'O Sweet Child of Mine'- the plight of the 3 million street children in India.

Urmila Chanam
Posted March 3, 2012 from India

When Shekhar, 12, a child on the street was found in Bangalore railway station three months ago by BOSCO he told them he wanted to go find his family. He got lost when he was just 5 in the same railway station. On that fateful day his parents had been with him, they had come all the way from his village in Shimoga district of Karnataka to go to another place beyond Bangalore to attend a family wedding. They had told Shekhar to sit in the compartment while they got down to get some eatables. The train had started; he still recalls standing at the door of the train and looking out for his parents. In the last moment out of fear of never finding them if he continued sitting in the train Shekhar had plunged from a running train. He had waited for his parents on the platform. He still does.

When BOSCO found him, he told what little he knew about his village and also that he had an elder brother who worked in Pandavapura near Mandiya district. In just 24 hours the team reached his parents only to be told that Shekhar hadn’t got lost as he believed, he had been deserted!!! They didn’t want him then, they didn’t want him now. Think about the disillusionment of the boy. All this time he thought he had a family who loved him and could be out there looking for him, only to learn that all the pining all these years had only been his. Produced in front of the Child Welfare Committee under the Ministry of Women and Child Development on the failure to reunite Shekhar to his family, it was decided that he will be categorized as a street child from now on, children who have no family of their own, and will be assigned to the care of the State Children’s Home, the Bala Kana Bala Mandira till the time he finishes school and can stand on his own feet.

This is the story of those small people on the street you see, dirty, unkempt, unhealthy, with hollowness in their eyes you can’t quiet understand. On conversation with the grass root workers who actually rescue and rehabilitate them, I learn that these children are deserted by parents and families at birth or later due to monetary constraints or gender discrimination; or they are runaways who fled from a home where there was violence against the mother due to drunkenness of the father, remarriage of the mother to the man she now lived with or other domestic strife. A sense of guilt or perhaps the need to escape from the conditions at home sometimes lead children to leave their home. Deserted or run away, both ways, life for these children is worse on the streets than it would have been with their parents.

No matter what the reason is behind their landing in such a situation, I just wonder how it would be for a mother to learn of her child going about in the traffic, in the scorching heat of the after noon sun, empty stomach, without water and exposed to danger. And I’d choose to die before I see that day. In this light I deem these children so very unfortunate. What is more unfortunate than not have a guardian.
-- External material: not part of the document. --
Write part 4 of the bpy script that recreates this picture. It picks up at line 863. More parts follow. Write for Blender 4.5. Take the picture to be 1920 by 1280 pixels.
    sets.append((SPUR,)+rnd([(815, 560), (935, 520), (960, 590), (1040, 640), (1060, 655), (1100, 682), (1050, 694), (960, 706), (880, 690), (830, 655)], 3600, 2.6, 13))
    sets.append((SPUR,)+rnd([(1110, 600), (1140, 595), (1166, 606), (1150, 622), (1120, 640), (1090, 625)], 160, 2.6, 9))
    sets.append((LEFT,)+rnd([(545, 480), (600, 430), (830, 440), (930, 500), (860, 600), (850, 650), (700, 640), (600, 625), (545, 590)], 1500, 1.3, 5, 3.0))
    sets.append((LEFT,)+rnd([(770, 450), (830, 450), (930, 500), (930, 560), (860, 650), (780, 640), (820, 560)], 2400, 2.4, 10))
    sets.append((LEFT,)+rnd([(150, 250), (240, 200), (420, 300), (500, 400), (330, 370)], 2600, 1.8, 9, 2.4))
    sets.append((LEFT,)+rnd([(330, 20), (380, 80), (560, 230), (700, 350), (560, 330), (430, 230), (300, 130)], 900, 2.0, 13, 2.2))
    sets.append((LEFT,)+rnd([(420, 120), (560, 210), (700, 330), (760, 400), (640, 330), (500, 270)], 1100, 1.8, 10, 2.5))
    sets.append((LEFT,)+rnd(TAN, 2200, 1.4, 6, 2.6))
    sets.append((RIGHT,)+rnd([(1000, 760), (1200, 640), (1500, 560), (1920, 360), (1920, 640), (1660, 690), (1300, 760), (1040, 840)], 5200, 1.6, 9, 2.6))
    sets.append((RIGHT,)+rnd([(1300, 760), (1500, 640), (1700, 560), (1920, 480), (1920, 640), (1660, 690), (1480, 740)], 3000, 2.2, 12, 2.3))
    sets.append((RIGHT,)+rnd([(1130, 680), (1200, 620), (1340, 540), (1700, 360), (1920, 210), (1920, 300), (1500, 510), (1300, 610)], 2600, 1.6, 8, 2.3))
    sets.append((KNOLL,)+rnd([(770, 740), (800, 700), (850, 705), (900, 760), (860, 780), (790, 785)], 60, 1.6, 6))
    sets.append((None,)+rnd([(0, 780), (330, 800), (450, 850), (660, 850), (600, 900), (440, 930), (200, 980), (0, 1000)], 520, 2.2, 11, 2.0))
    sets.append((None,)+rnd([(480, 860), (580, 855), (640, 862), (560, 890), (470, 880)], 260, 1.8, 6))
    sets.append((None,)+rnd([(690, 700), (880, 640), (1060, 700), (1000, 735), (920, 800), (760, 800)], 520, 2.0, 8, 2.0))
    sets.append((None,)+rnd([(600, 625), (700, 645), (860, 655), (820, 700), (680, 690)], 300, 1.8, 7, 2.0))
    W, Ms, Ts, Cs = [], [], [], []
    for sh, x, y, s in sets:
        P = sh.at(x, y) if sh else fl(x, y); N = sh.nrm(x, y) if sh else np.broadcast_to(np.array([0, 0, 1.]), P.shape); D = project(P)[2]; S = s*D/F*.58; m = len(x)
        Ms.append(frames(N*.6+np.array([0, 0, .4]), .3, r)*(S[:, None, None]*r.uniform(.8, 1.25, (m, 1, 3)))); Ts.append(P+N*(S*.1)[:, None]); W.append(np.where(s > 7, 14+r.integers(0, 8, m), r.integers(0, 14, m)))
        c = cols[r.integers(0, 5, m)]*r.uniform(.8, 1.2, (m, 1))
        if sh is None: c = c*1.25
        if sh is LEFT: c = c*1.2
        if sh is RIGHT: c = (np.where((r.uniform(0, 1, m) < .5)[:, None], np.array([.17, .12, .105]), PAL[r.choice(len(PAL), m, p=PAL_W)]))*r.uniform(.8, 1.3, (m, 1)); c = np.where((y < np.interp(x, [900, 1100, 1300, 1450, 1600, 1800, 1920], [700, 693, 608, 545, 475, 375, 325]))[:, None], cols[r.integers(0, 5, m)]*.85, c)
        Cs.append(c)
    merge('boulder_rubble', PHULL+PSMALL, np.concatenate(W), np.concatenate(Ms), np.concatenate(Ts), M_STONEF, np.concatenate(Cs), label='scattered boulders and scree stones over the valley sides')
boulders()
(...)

I think the government of India should innovate and come up with provisions for poor people who are unable to look after their children. In an advanced country like UK, the state takes the custody of a child temporarily if the parents are unable to look after the health of the child. There are care centers for these children where their nutrition is ensured. The parents get the custody of the child after they prove or commit to look after their children. For a country that has looked into such minute aspects of child care, can you think about what provisions it must have to cater to other aspects of a child’ welfare. I think the government of India seriously needs ideas and I urge all the NGOs and CBOs working in this area to strengthen their advocacy programs just to ensure the welfare of children- there should have been no need to desert children if there had been a government program to support these families; these children wouldn’t have to flee from their homes.

It’s difficult to identify with dirty looking children, unknown to you and with whom you just cannot relate so it’s understandable when you don’t really feel for them let alone contribute your empathy to their cause. Trust me, I know how it is. But if you are a mom, and you have a 5 year old son who is the centre of your universe for just a moment think due to a twist of faith, he was to get lost one day and no amount of search yields you information about his whereabouts, how will each night be, how will each meal time be, how will each bed time be when you will wonder if your son has had a mouthful to eat, if your son has a shelter, if his small body has a blanket to protect him from the cold and you shudder to think about the big bad world out there.

I wish each mother came forward to support this cause to rehabilitate children on the street, I wish they marched along with organizations like BOSCO, APSA, ECHO, REDS, Paraspara and others, to help provide for them for a better education and other needs. I wish we begin to see in these nameless faces our own children. I wish we did our part to help these motherless children to go on ahead and one day equipped with education become parents themselves and find the joy of a family once again.

I thank BOSCO Mane Bangalore to have shown me this world. I wish them all the luck and support in their mission to rescue street children and reunite them to their families.